## start Data for the task

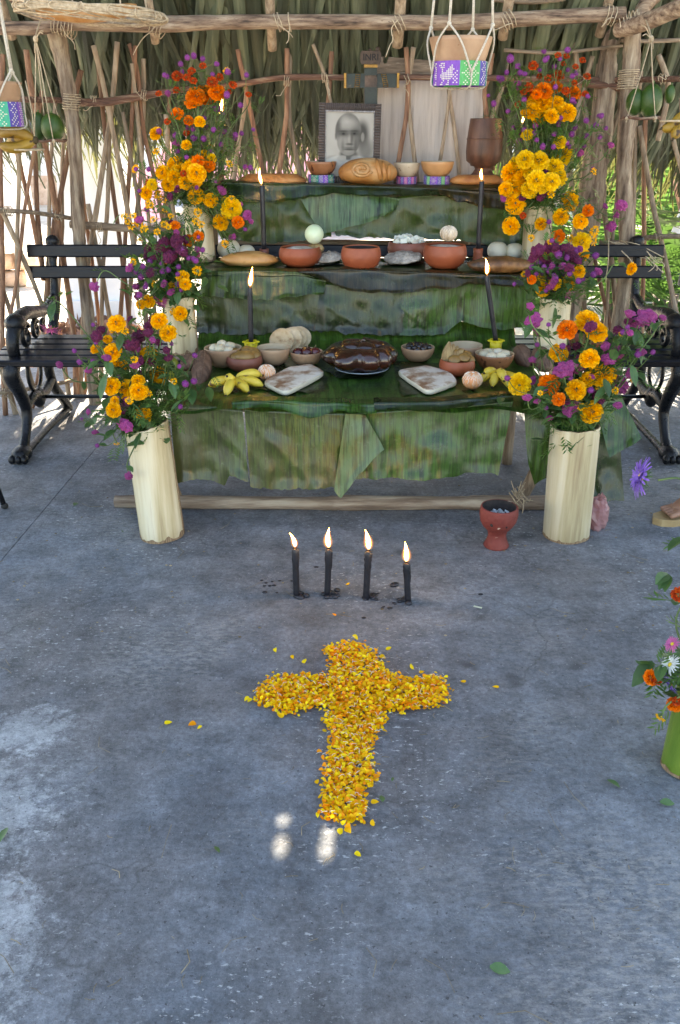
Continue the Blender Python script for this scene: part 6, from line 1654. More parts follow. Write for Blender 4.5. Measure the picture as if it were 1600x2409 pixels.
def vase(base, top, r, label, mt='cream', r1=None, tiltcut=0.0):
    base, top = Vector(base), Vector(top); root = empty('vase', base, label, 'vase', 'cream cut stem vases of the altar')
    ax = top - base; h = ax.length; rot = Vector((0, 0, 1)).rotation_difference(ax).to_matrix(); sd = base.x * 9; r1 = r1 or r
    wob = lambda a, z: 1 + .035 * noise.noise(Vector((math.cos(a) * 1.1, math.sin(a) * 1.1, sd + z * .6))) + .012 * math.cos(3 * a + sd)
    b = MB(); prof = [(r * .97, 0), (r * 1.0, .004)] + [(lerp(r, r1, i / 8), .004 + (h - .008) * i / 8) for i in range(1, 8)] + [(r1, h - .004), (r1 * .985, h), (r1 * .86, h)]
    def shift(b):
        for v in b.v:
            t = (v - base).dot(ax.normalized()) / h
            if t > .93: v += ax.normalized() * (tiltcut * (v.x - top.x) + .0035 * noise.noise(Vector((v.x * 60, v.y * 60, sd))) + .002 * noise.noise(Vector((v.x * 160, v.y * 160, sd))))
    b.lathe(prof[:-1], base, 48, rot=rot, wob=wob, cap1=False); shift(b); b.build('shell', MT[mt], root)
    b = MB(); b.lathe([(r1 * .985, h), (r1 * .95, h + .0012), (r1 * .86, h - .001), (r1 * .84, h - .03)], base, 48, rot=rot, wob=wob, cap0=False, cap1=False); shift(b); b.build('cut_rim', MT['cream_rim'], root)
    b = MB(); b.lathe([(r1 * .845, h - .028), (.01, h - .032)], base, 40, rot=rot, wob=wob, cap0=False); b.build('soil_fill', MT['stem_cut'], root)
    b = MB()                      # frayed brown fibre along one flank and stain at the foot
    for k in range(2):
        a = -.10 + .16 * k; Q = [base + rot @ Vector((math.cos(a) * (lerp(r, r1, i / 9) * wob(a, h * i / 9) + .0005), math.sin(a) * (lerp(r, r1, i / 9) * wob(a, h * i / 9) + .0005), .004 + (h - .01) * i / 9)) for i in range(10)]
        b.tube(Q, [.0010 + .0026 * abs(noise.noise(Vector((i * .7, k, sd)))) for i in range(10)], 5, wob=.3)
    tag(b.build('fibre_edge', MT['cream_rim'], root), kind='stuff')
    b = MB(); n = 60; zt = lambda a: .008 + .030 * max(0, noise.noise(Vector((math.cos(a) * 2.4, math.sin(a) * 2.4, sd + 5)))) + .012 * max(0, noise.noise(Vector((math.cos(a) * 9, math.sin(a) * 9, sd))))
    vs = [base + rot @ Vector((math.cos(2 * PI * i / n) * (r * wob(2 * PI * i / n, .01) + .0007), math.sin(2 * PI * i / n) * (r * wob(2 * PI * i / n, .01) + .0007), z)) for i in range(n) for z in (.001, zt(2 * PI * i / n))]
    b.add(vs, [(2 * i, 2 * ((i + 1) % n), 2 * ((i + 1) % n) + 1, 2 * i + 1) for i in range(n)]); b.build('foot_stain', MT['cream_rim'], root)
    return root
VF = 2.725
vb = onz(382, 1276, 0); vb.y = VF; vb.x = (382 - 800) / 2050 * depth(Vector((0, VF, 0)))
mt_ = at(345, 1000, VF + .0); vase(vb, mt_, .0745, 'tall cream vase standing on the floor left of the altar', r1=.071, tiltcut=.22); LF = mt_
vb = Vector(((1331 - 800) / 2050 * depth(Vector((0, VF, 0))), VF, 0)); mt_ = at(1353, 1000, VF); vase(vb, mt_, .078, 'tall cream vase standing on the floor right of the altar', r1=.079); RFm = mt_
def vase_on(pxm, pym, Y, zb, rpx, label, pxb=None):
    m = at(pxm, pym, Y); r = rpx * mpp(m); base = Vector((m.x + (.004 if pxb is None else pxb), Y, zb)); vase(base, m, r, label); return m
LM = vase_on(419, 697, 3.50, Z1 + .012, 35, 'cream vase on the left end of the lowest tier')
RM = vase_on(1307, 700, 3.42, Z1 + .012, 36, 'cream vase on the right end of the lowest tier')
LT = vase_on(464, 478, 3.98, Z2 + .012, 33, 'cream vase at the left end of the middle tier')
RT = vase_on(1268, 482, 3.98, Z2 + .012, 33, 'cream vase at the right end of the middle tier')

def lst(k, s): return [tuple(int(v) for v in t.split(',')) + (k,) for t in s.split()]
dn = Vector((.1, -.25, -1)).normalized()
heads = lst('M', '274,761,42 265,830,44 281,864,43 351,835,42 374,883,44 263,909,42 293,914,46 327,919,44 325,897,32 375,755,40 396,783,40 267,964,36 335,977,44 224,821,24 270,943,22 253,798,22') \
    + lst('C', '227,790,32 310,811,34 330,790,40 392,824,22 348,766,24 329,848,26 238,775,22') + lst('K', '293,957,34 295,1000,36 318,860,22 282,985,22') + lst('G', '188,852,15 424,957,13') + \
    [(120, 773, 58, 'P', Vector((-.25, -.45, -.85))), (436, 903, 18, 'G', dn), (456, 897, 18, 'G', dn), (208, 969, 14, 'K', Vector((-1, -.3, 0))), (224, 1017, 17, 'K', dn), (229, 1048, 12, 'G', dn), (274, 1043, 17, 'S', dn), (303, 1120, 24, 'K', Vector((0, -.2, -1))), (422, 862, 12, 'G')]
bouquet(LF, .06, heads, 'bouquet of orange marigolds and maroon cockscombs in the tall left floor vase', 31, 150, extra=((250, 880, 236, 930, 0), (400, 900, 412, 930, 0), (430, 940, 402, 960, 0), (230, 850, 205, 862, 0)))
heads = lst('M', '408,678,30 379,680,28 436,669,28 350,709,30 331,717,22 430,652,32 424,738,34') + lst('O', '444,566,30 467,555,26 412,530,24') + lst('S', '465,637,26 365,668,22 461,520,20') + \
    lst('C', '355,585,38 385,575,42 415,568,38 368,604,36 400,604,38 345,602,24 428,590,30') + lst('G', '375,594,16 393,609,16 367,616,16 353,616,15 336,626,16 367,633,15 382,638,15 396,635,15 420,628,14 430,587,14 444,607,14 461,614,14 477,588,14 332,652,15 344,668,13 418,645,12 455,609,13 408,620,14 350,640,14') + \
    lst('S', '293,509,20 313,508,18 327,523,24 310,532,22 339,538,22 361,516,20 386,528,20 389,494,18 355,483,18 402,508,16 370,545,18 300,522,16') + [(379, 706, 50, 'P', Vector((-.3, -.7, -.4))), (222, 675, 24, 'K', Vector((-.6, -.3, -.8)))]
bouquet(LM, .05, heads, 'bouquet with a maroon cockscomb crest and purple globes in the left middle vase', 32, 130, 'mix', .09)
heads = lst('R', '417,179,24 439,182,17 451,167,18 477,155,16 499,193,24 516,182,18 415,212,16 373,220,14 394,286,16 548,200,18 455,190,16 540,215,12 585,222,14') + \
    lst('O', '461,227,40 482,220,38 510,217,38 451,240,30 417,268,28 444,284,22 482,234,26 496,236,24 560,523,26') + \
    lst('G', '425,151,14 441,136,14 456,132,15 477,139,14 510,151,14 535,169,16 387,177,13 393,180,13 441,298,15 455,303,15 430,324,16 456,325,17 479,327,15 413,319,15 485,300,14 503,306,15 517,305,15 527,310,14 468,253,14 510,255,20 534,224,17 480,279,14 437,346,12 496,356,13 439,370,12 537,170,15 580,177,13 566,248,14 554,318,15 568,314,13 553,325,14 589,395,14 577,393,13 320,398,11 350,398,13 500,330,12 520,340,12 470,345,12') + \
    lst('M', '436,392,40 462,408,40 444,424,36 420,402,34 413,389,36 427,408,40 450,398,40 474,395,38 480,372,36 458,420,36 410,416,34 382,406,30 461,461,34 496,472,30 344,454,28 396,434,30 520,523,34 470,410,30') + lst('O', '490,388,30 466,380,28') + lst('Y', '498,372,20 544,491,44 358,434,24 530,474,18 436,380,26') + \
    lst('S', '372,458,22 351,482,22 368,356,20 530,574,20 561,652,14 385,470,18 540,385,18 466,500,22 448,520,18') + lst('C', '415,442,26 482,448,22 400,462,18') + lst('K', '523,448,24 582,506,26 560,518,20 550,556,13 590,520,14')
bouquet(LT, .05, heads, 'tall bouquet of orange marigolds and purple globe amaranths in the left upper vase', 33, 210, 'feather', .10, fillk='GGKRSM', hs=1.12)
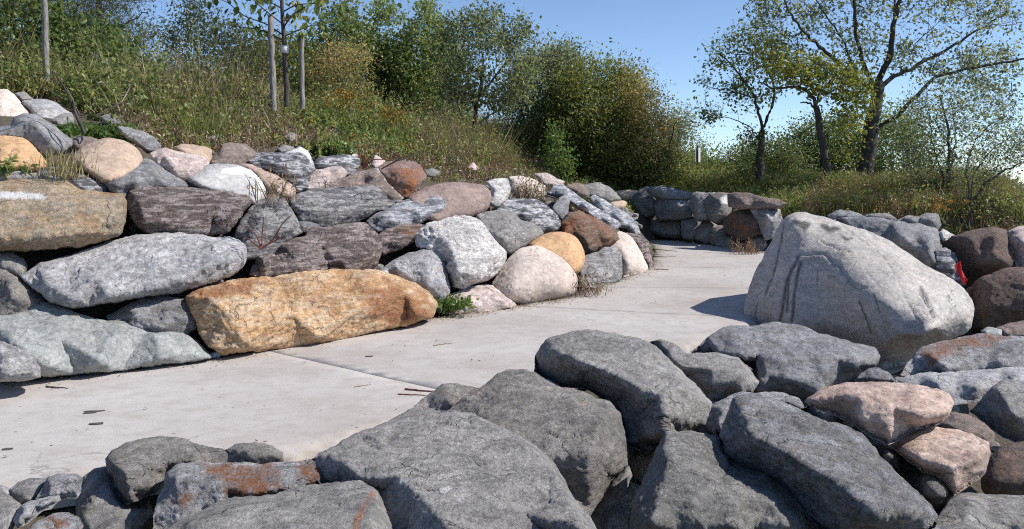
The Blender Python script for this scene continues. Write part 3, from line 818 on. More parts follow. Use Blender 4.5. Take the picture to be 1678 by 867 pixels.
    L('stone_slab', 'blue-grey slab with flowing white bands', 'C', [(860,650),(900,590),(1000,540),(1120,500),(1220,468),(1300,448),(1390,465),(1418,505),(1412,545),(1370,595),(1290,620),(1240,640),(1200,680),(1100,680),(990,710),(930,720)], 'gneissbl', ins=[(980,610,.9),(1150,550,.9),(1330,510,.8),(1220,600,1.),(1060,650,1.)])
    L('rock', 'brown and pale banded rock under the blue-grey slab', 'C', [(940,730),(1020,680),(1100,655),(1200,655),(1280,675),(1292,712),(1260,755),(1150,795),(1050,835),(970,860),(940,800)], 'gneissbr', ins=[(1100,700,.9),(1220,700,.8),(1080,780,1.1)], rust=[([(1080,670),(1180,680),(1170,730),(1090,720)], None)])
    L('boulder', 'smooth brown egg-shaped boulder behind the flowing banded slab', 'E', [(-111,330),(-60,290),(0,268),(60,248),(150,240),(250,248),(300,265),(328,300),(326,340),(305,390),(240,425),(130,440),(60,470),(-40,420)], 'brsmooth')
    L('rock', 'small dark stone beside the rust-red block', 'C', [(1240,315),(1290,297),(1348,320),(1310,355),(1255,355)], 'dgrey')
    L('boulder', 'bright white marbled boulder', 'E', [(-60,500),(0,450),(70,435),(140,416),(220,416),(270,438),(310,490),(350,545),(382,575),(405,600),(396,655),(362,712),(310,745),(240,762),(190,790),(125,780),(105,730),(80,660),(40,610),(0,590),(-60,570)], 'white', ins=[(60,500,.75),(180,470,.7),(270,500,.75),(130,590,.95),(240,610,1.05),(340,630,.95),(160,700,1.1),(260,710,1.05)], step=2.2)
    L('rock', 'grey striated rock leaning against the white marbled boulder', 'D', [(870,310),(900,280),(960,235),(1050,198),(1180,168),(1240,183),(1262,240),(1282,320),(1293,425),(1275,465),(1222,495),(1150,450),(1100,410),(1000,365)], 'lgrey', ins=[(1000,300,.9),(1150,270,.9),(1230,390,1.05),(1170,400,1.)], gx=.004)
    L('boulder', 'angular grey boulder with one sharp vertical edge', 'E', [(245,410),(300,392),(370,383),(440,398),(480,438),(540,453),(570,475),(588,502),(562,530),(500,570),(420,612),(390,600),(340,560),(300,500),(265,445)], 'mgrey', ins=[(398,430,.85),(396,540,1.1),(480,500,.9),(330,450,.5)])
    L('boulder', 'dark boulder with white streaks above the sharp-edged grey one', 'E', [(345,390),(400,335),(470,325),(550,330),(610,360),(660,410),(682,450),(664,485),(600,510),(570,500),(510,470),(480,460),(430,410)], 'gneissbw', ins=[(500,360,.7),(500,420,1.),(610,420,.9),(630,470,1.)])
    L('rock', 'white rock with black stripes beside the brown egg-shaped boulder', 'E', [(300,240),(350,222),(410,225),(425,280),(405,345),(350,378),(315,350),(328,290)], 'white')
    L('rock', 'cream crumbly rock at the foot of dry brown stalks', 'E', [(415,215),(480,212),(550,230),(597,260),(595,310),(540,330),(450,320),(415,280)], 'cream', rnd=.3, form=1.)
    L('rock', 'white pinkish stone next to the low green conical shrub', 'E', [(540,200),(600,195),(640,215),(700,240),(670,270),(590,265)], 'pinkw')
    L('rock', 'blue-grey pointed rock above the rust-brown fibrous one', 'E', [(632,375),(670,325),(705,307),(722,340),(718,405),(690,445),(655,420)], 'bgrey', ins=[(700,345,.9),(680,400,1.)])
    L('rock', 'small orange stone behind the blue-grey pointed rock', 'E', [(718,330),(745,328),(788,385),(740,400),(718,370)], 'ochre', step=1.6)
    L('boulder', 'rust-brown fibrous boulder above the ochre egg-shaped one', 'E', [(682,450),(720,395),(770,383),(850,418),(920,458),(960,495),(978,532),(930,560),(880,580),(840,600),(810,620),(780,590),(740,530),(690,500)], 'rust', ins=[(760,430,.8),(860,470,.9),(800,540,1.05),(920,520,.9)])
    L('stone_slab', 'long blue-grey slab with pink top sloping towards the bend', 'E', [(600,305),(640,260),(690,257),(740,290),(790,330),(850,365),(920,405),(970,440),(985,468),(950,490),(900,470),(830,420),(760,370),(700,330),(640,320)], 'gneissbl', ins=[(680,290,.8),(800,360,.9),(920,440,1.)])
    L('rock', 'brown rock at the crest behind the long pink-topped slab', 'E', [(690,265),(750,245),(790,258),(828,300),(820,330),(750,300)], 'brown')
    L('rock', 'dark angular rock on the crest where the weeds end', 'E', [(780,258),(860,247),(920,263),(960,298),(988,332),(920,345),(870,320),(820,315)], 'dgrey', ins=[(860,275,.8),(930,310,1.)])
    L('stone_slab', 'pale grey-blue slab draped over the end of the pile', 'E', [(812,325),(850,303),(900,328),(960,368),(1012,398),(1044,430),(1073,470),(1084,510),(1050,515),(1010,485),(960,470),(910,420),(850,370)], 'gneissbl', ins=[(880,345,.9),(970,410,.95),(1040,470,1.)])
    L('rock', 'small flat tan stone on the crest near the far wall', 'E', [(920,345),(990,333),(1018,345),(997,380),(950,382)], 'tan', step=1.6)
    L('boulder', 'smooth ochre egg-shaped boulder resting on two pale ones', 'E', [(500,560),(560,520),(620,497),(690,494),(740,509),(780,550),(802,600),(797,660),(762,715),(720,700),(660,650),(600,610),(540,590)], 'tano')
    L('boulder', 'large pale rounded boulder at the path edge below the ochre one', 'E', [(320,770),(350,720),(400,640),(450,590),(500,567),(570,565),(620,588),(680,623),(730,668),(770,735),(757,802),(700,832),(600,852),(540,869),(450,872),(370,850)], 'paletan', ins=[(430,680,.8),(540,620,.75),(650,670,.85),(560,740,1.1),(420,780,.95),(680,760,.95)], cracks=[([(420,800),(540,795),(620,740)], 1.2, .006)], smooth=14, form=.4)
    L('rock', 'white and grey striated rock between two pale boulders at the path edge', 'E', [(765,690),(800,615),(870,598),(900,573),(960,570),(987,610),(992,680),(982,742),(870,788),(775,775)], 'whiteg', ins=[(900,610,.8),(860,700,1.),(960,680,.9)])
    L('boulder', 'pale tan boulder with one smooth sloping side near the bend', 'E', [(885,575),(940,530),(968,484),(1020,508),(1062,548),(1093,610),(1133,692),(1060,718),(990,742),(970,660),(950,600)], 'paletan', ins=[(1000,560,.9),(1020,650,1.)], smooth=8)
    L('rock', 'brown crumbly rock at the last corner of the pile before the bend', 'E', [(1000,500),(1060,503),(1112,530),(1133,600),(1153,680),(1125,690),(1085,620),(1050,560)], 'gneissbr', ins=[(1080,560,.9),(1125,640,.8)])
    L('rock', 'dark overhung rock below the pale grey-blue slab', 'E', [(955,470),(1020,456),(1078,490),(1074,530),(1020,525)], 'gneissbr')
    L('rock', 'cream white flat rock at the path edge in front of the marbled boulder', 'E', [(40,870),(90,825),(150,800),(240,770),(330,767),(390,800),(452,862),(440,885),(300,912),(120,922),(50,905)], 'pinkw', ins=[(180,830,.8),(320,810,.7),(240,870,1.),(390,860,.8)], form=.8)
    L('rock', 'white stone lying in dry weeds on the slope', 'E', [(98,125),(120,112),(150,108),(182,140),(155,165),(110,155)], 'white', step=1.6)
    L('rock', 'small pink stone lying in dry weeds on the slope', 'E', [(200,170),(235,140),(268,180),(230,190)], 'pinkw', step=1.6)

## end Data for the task

**What you need to do:** Copy out all lines above that include the string "More".

**Answer to this task:**
Continue the Blender Python script for this scene: part 6, from line 1654. More parts follow. Write for Blender 4.5. Measure the picture as if it were 1600x2409 pixels.
The Blender Python script for this scene continues. Write part 3, from line 818 on. More parts follow. Use Blender 4.5. Take the picture to be 1678 by 867 pixels.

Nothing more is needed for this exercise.